Scotty (Fired From) Marketing strikes again! ICYMI Morrison faced off against Labor leader Anthony Albanese in a televised debate on Wednesday night. During the debate a woman called Catherine, whose son has autism, asked about the National Disability Insurance Scheme (NDIS).

Jenny and I have been blessed. We’ve got two children who haven’t had to go through that,” Morrison told her.

“And so for parents with children who are disabled, I can only try to understand.”

Morrison was obviously immediately slammed for describing himself as “blessed” for not having disabled kids. Many people with disabilities and advocates called out the ignorance and ableism of Morrison’s comments — including AOTY and Paralympian Dylan Alcott.

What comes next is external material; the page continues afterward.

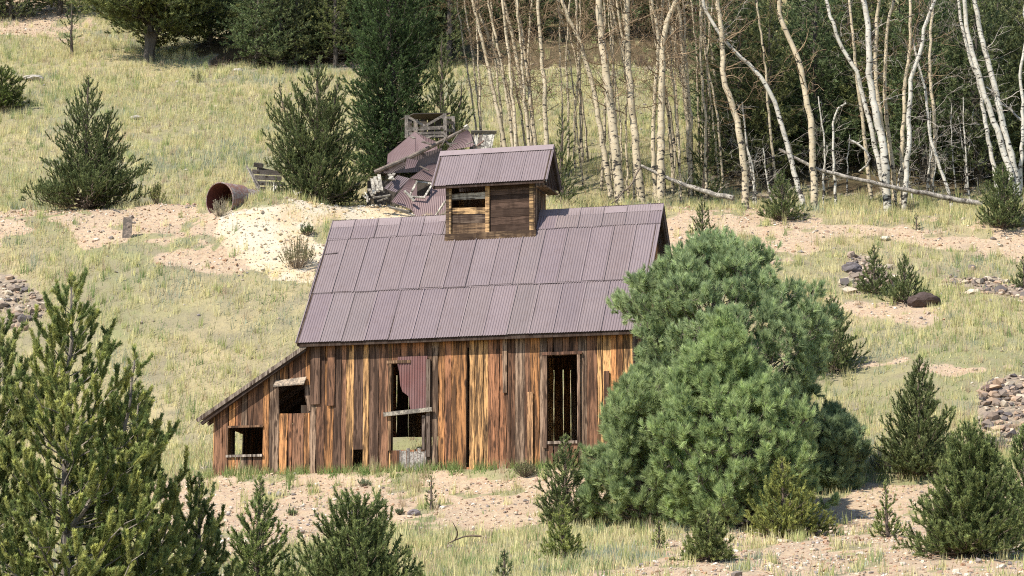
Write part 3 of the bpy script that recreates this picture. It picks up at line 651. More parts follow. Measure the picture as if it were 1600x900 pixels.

“Woke up this morning feeling very blessed to be disabled — I reckon my parents are pretty happy about it too,” Dylan posted on Thursday morning.

Scott Morrison has since addressed the comments and apologised to Dylan specifically.

“I accept that it has caused offence to people and to learn and I have been in contact today and I apologised directly to Dylan about that,” Morrison said at a press conference in Queensland on Thursday afternoon.

Ah yes, apologising to the Australian of the Year but not extending that apology to other disabled Australians? Now that’s embarrassingly on brand for the PM.

He then offered a broader apology for the way he communicated the sentiment. But he also partially blamed… the people calling him out about his language.

“I think people would also appreciate that I would have had no such intention of suggesting that anything other than every child is a blessing is true,” he said.

“But I can appreciate particularly that some of the ways it was communicated, and the way it was sought to be represented by our political opponents in the middle of an election, that it could have been taken in different context and I’m deeply sorry about that.”

Why is it so hard to just own it and say “sorry, I fucked up”?

Morrison shouldn’t be “deeply sorry” because his words “could have been taken in a different context”. He should be sorry because his words caused harm. But it looks like all that PR training hasn’t helped him develop any actual empathy.